First, note that it does not matter how we number the (countably many) elements of the discrete set $X$ : if we prove absolute convergence for one numbering, we prove absolute convergence for any numbering. The idea will be to bound the sequence of partial sums by considering the volumes of concentric $d$ -spheres of the appropriate radii (or scaled versions of a $0$ -centred fundamental domain).

redFinish!

The decaying property of Schwartz functions means that they can be compared to the absolutely convergent power series above.

Lemma 4.6

Let $f : R^{d} \to C$ be a Schwartz function and let $X \subset R^{d}$ be periodic with respect to some lattice $Λ \subset R^{d}$ . Then,

\sum_{x \in X} | f (x) | < \infty .

Proof ▶

Without loss of generality, assume that $0 \notin X$ : if $0 \in X$ , then we can add the $f (0)$ term to the sum over nonzero elements of $X$ , which, if the sum over the nonzero elements converges absolutely, will be equal to the sum over all of $X$ . Now, we know that for all $k \in N$ , there exists some constant $C$ such that $| f (x) | \leq C {‖ x ‖}^{- k}$ for all $x \in R^{d}$ . Choosing $k$ to be sufficiently large, we see that

\sum_{x \in X} | f (x) | \leq \sum_{x \in X} \frac{C}{{‖ x ‖}^{k}} = C \sum_{x \in X} \frac{1}{{‖ x ‖}^{k}} < \infty .

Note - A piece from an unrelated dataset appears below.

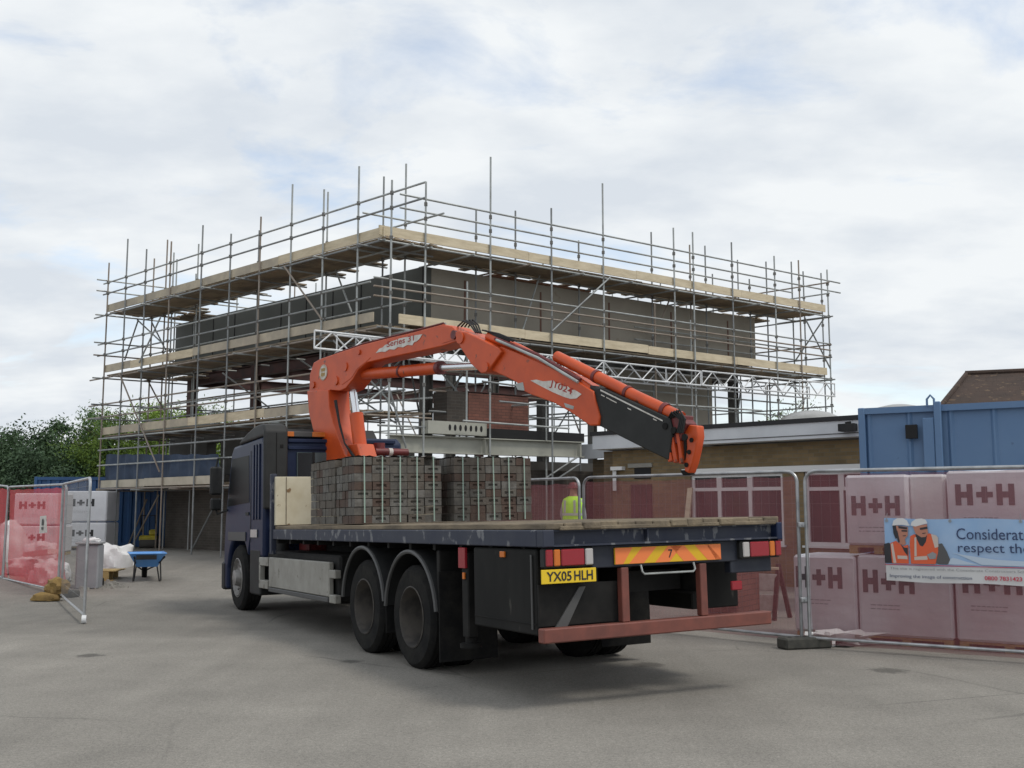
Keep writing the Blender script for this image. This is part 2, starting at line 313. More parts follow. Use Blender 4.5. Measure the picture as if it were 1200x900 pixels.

We end with a crucial result on Schwartz functions, the statement of which only makes sense because of the above result.

Theorem 4.7 Poisson summation formula

Let $Λ$ be a lattice in $R^{d}$ , and let $f : R^{d} \to R$ be a Schwartz function. Then, for all $v \in R^{d}$ ,

\sum_{ℓ \in Λ} f (ℓ + v) = \frac{1}{Vol (R^{d} / Λ)} \sum_{m \in Λ^{*}} \hat{f} (m) e^{- 2 π i ⟨ v, m ⟩} .

Proof ▶

One possible proof would be by induction on $d$ . However, there are numerous nuances involved, particularly in manipulating nested infinite sums. Ideas would be appreciated. □

While the Poisson Summation Formula over lattices can be stated in greater generality (and probably should be formalised as such in Mathlib due to the many applications it admits), we stick with Schwartz functions because that should be sufficient for our purposes.